HARMON
v.
CUNARD.
77438.
Court of Appeals of Georgia.
Decided January 24, 1989.Scott Walters, Jr., for appellant.
McReynolds & Associates, J. Michael Welch, Frederic S. Beloin, *21 for appellee.
BENHAM, Judge.
This case involves defamation of title to land under OCGA § 51-9-11. Cunard contracted with Harmon to repair and reconstruct portions of Harmon's house, which had been damaged by fire. The contract price agreed to by the parties was $14,942.42. Cunard had partially completed the work for which they had contracted but had not received any payment when he filed a material and labor lien for $14,000. He later filed suit against Harmon seeking a judgment for $5,826.50 under the contract, $4,000 for lost time and profits, and $200 for materials allegedly damaged by Harmon. Harmon answered and counterclaimed, alleging inter alia that Cunard's filing of the lien was wilful and tortious, and that it prevented Harmon from selling her house and from obtaining funds needed to complete work on it. A jury trial was held, and the jury returned a verdict in Harmon's favor on the defamation of title issue, awarding her $500 nominal damages and $3,000 punitive damages. The trial court entered judgment in accordance with the verdict, Cunard filed a motion for judgment n.o.v., and the trial court granted the motion. Harmon appeals from the grant of the judgment n.o.v.

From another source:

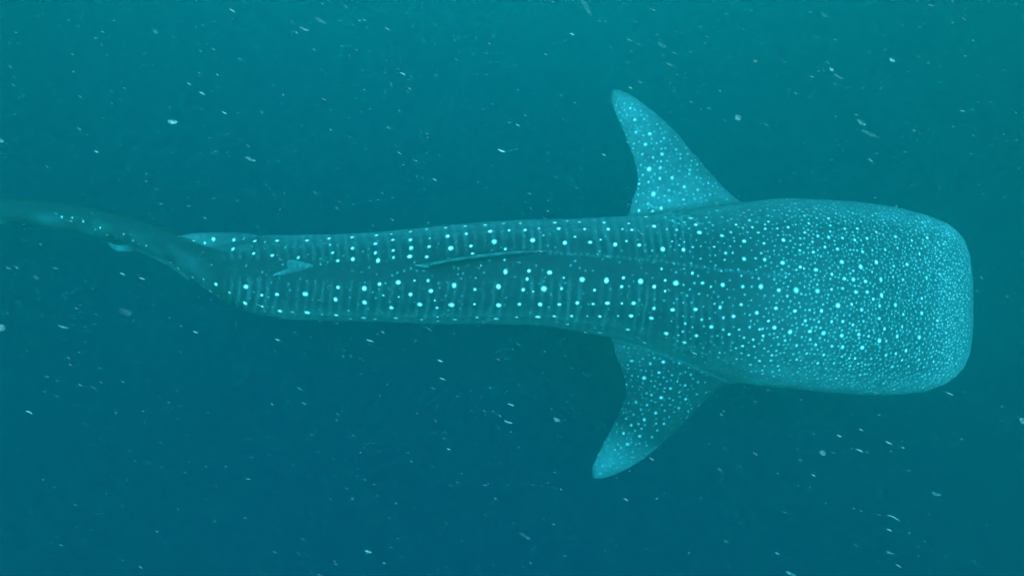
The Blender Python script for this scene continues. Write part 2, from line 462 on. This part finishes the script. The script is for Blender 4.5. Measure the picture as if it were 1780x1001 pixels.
spots(1280, 320, 2.634, """128,272,2.8;213,255,4;128,346,3.2;210,359,4.6;86,340,2.4;363,393,4.6;292,378,3;437,411,3.4;352,310,3.4;374,238,3.6;422,244,4;483,356,4.4;570,379,4.4;
493,432,3.4;537,436,3.8;592,446,3.6;463,295,3.2;405,290,2.8;484,247,3;498,204,2.8;554,204,2.8;598,249,3.4;543,255,3;640,356,3.8;662,436,4;580,311,3;683,299,3.6;730,240,3.8;804,257,2.8;
840,320,3;782,367,3.6;722,374,3;718,426,2.4;764,436,3;873,429,4;932,413,3.6;622,402,2.6;536,397,2.6;641,220,2.4;113,471,4.6;195,486,3.6;275,485,5;370,488,4.2;437,480,3;487,478,2.8;
548,495,4;598,493,4;665,510,4.2;235,512,2.6;728,555,4;806,508,2.6;848,523,2.8;466,553,4.4;573,573,4;528,551,2.6;181,569,3.4;270,579,3.4;388,581,3.6;93,592,3.6;334,575,2.4;430,570,2;
655,558,3;628,528,2.8;146,628,2.6;316,627,3;379,631,2.8;437,631,3.2;488,627,3.2;655,616,3.4;583,629,2.8;534,646,2.8;176,657,3.6;248,677,4;338,676,3.6;398,681,3.8;481,693,3.8;
560,688,3.4;606,698,2.8;679,661,3.2;711,661,2.4;759,653,3;764,597,3;848,591,3.6;920,623,3.6;962,679,3.4;737,695,3.8;838,702,4.2;654,717,4.2;688,719,2.8;277,738,3;365,735,2.8;
437,744,2.8;488,747,3.4;576,748,3.8;778,762,3.8;685,782,3.8;731,775,3;193,733,2.4;221,716,2.4;339,712,2.8;320,777,2.6;400,782,2.8;485,790,2.8;545,797,2.6;617,798,2.6;758,804,2.8;
836,803,3;904,812,3.4;714,836,3;274,803,2.4;160,808,2.4;119,713,2.4;120,663,2.2;372,820,2.6;447,820,2.6;521,832,2.6;315,838,2;282,860,2;456,888,2.2;370,890,2;567,872,2.4;600,868,2.2;
672,912,2.4;722,940,2.4;789,835,2.4;858,838,2.4;133,204,3;186,203,2.4;238,196,3;312,222,3;331,179,2.6;370,155,2.6;423,157,2.8;430,190,2.8;429,217,2.4;347,264,2.4;289,303,2.4;
291,250,2.2;272,186,2.2;312,145,2.2;222,170,2;101,221,2.6;500,169,2.4;572,172,2.2;143,95,1.8;108,121,2.2;144,144,2;244,123,2;240,105,1.8;232,70,2;367,113,2;456,136,2;532,133,2;
586,147,2;640,135,2.2;678,178,2.2;756,211,2.4;760,130,2;807,152,2;790,180,2.2;874,245,3;865,287,2.2;740,292,2.6;774,292,2;622,303,2.4;522,301,2""")
FIN0 = len(SPOTS)
spots(1000, 140, 3.85, """368,185,2.4;438,205,1.8;399,263,3.2;462,260,2;348,232,1.6;405,345,2.6;500,355,3.4;453,368,2;470,430,3.6;392,425,2;569,323,1.8;593,388,2.2;544,422,2;607,452,2.2;
675,463,2.6;643,427,1.8;579,492,3.8;448,494,2.6;519,516,2.6;523,460,1.6;705,524,2.6;494,594,4;568,585,3;637,569,2.2;574,541,1.8;614,538,1.8;766,597,3;696,606,2.2;648,653,3.8;
566,655,2.8;534,626,2.2;605,612,1.8;440,566,2;450,630,2.2;492,681,2.8;424,692,3;726,712,3.8;682,695,2.2;818,730,3.6;813,650,2.4;737,642,2;790,682,1.6;889,688,2.4;903,765,2.6;
625,738,3.2;523,757,4.4;555,717,2;598,774,2;697,752,2.6;750,762,2;798,790,3;722,795,3;632,802,3.4;877,802,2.2;450,755,2;575,853,3.6;517,875,3.4;427,870,3.6;350,872,2.6;631,873,3;
702,868,3.4;803,848,3;408,810,2;487,820,2;908,848,2.4;850,880,2.4;430,440,1.5;315,183,1.4;405,300,1.6;440,310,1.5""")
spots(1000, 560, 3.453, """340,230,2.8;449,248,3;528,238,3.2;557,202,2.6;626,244,3.6;722,255,2.8;475,215,2.2;407,220,2;502,300,3;415,335,4;582,318,2.8;694,313,2.4;342,320,2;736,360,2.8;
661,379,3.2;572,397,3.2;537,397,2;475,385,2;550,355,2;624,421,2.2;730,431,2.6;517,450,3.4;458,438,2.4;661,462,3;565,455,2.2;589,467,2;366,480,3.2;432,498,2.2;520,495,1.8;565,495,2;
623,513,2.8;483,542,3;393,523,2;350,551,1.8;537,532,2;564,569,2.6;414,583,3.2;305,578,2.4;336,617,2.4;484,606,2.2;533,610,2.6;494,648,2.2;397,638,2;290,666,2.8;385,684,3;459,687,2.4;
314,731,3;240,763,2;344,776,2;430,738,1.8;385,760,1.6;272,810,1.6;310,697,1.6;578,640,1.6;232,875,1.2;187,860,1.2;308,375,2;405,455,1.5""")
FIN1 = len(SPOTS)
spots(280, 380, 4.767, """267,195,2.4;364,199,2.2;431,168,3.2;136,420,3;261,485,2.8;453,547,3.2;408,606,3.2;272,592,2.2;345,565,1.8;563,612,2.2;350,500,1.5;478,640,1.6""")
spots(0, 320, 4.17, "1236,570,1.8;1134,525,1.6;963,409,1.8;896,365,1.8;775,368,1.6;728,316,1.8;604,273,2;526,243,1.8;447,238,2.2;1060,447,1.5;950,438,1.4;690,330,1.2")
spots(1180, 500, 5.268, """548,381,2.6;737,381,2.4;650,362,2.2;600,457,2.6;680,470,2.6;762,480,2.6;584,535,2.4;692,535,2.4;571,602,2.2;636,618,2.6;741,668,2.4;530,655,2.2;655,702,2.4;
782,715,2.2;657,767,2.2;763,757,2;768,788,2;805,832,2.2;760,845,1.8;726,868,2;547,838,1.8;224,551,2.2;212,598,1.8;216,634,2;240,684,2.4;372,595,2;497,694,1.8;573,652,1.6;
775,437,2.4;455,428,2.8;835,668,2.4;853,618,2.6;893,578,2.6;862,768,2.2;875,812,2.2;912,717,2.2""")
spots(1100, 340, 5.923, """756,223,2.4;712,184,2;680,170,2;824,304,2.4;788,275,2;916,221,2.4;866,155,2.4;805,120,2.6;975,260,2;1060,297,2.6;1014,374,2.6;1043,436,2.2;1045,470,1.8;
1197,146,2.2;1220,197,2.4;1201,257,2.6;1231,325,2.6;1286,377,2.6;1133,334,2.4;1150,297,1.8;1312,155,2.2;1393,97,2;1394,205,2.2;1399,264,2.6;1365,343,3.2;1364,294,2.2;1376,62,1.8;
1471,59,1.6;1453,153,2;408,255,2.4;337,222,2""")
SPOTS = [(a, b, r * (random.uniform(.60, .75) if a > 1160 else random.uniform(.70, .86)), (.55 * m if FIN0 <= i < FIN1 else m) * (random.uniform(.54, .78) if a > 1160 else random.uniform(.74, .98))) for i, (a, b, r, m) in enumerate(SPOTS)]

# the small spots between them: thrown at random, closer together towards the snout and flanks
SX = np.array([s[0] for s in SPOTS]); SY = np.array([s[1] for s in SPOTS]); SR = np.array([s[2] for s in SPOTS])
SX, SY, SR = list(SX), list(SY), list(SR)
def throw(px, py, r, gap, amp):
    ax, ay, ar = np.array(SX), np.array(SY), np.array(SR)
    if np.any((ax - px) ** 2 + (ay - py) ** 2 < (ar + r + gap) ** 2):
        return
    SX.append(px); SY.append(py); SR.append(r)
    SPOTS.append((px, py, r, amp))
for _ in range(14000):
    px, py = random.uniform(1170, 1693), random.uniform(345, 686)
    t, b = float(interp(px, TOPC)), float(interp(px, BOTC))
    if not t < py < b:
        continue
    qq = abs((py - (t + b) / 2) / ((b - t) / 2))
    f = min(1, max(0, (px - 1400) / 240))
    if px < 1340 and qq < .55 and random.random() < .75:
        continue
    gap = (4.4 - 2.7 * f) * (1 - .28 * qq) + (1.2 if px < 1330 else 0)
    if px < 1400:
        gap += 2.0 * min(1, (1400 - px) / 120)
    if px > 1630:
        gap = .8
    r = random.uniform(.95, 1.55) if px < 1590 else random.uniform(1.3, 1.9)
    throw(px, py, r, gap * random.uniform(.8, 1.3), random.uniform(.24, .52) if px < 1625 else random.uniform(.34, .64))
for _ in range(1500):                                   # faint specks on the fins
    if random.random() < .5:
        px, py = random.uniform(1062, 1290), random.uniform(165, 375)
    else:
        px, py = random.uniform(1035, 1290), random.uniform(600, 825)
    throw(px, py, random.uniform(.9, 1.7), 3.4, random.uniform(.16, .34))
for _ in range(420):                                    # faint specks on the trunk
    px = random.uniform(420, 1200)
    t, b = float(interp(px, TOPC)), float(interp(px, BOTC))
    throw(px, random.uniform(t + 3, b - 3), random.uniform(.9, 1.7), 5.0, random.uniform(.10, .24))

up = np.where(N[:, 2] > -.15)[0]
kd2 = kdtree.KDTree(len(up))
for i in up:
    kd2.insert((PX[i], PY[i], 0), int(i))
kd2.balance()
kd3 = kdtree.KDTree(NV)
for i in range(NV):
    kd3.insert(V[i], i)
kd3.balance()
white = np.zeros(NV)
for (px, py, r, amp) in SPOTS:
    hit = kd2.find_range((px, py, 0), 3.2)
    if not hit:
        continue
    c = max(hit, key=lambda h: V[h[1], 2] - .02 * h[2])[1]
    rm_ = r / PPM
    if px < 1150 and N[c, 2] < .75 and amp > .4:      # spots on steep flanks whitened to offset the shade there
        amp = min(1, amp * 1.3)
    sq = random.uniform(.85, 1.15) if px < 1625 else .72
    near = kd3.find_range(V[c], rm_ * 2.0)
    idx = np.array([h[1] for h in near])
    d = V[idx] - V[c]
    dd = np.sqrt((d[:, 0] * sq) ** 2 + (d[:, 1] / sq) ** 2 + d[:, 2] ** 2) / rm_
    white[idx] = np.maximum(white[idx], amp * sstep(1.7, .35, dd))
# gill covers and other pale creases over the pectoral fins
def crease(pts, r, amp):
    P = smooth_curve(pts, 40)
    for px, py in P:
        hit = kd2.find_range((px, py, 0), 3.0)
        if hit:
            c = max(hit, key=lambda h: V[h[1], 2])[1]
            for co, i, dist in kd3.find_range(V[c], r / PPM * 1.6):
                white[i] = max(white[i], amp * float(sstep(1.5, .5, dist / (r / PPM))))
k = 5.923
for pts in ([(245, 200), (330, 222), (435, 262)], [(410, 190), (490, 235), (545, 290)], [(500, 190), (590, 205), (690, 280)], [(130, 75), (180, 90), (205, 110)]):
    crease([(1100 + a / k, 340 + b / k) for a, b in pts], 1.1, .16)
for pts in ([(860, 270), (930, 310), (1040, 325), (1100, 310)], [(850, 450), (900, 425), (990, 415), (1070, 450), (1090, 520)], [(900, 370), (945, 378)]):
    crease([(1040 + a / 6.846, 560 + b / 6.846) for a, b in pts], 1.1, .10)
crease([(620, 407), (760, 404), (850, 400), (950, 397), (1110, 398)], 1.3, .11)
crease([(560, 545), (700, 549), (850, 551), (960, 553), (1060, 575)], 1.3, .08)
crease([(955, 437), (1030, 441), (1150, 452), (1250, 466), (1370, 478)], 3.0, .05)
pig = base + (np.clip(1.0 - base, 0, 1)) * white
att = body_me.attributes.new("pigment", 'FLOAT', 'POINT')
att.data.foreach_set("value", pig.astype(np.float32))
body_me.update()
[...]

OCGA § 51-9-11 states that "[t]he owner of any estate in lands may bring an action for libelous or slanderous words which falsely and maliciously impugn his title if any damage accrues to him therefrom." *20 "In order to sustain an action of this kind, the plaintiff must allege and prove the uttering and publishing of the slanderous words; that they were false; that they were malicious; that he sustained special damage thereby; and that he possessed an estate in the property slandered." Schoen v. Md. Cas. Co., 147 Ga. 151, 153 (93 S.E. 82) (1917). Appellant failed to prove the required facts. She contends that appellee's complaint and appellee's testimony proved that the claim of the lien was clearly excessive. Appellee testified that he filed the lien at a time when appellant owed him $10,000 on the contract; that appellant prevented him from completing his work by refusing to let him perform the job in accordance with the insurance company specifications, contrary to what was agreed to in the original contract; that at the time appellee had stopped working on appellant's home he had completed $5,826.50 worth of work; and that appellee felt that he had suffered an additional $4,000 loss of time and profits by attempting to assist appellant to resolve her disputes with building supply companies, the insurance company, and the Department of Housing and Urban Development (HUD). Appellee's testimony supported his good faith in filing the $14,000 lien, and appellant presented no proof that appellee acted with malice in filing it. Even if the amount of the lien was excessive, that is not the standard one uses to prove defamation of title.
Appellant also failed to prove that she suffered any special damages as a result of appellant's action. She alleged in her counterclaim that the lien prevented her from obtaining funds necessary to complete her house and prevented her from selling her house, without offering specific figures for the damage allegedly suffered. A review of the record shows that she does not testify to or otherwise prove any special damages actually sustained in this regard. In her brief she argues that the damage she suffered was the denial of full enjoyment of her home and that because of the lien claim, HUD would not release funds intended for completion of the work to her home. Appellant was entitled to recover "only such special damages as [she] actually sustained as a consequence of the alleged wrongful acts, and [she] was required to plead them plainly, fully and distinctly. [Cits.]" Copeland v. Carpenter, 203 Ga. 18 (3) (45 SE2d 197) (1947). There being no proof of defamation of title as required, the trial court did not err in granting appellee's motion for judgment notwithstanding the verdict.
Judgment affirmed. McMurray, P. J., and Pope, J., concur.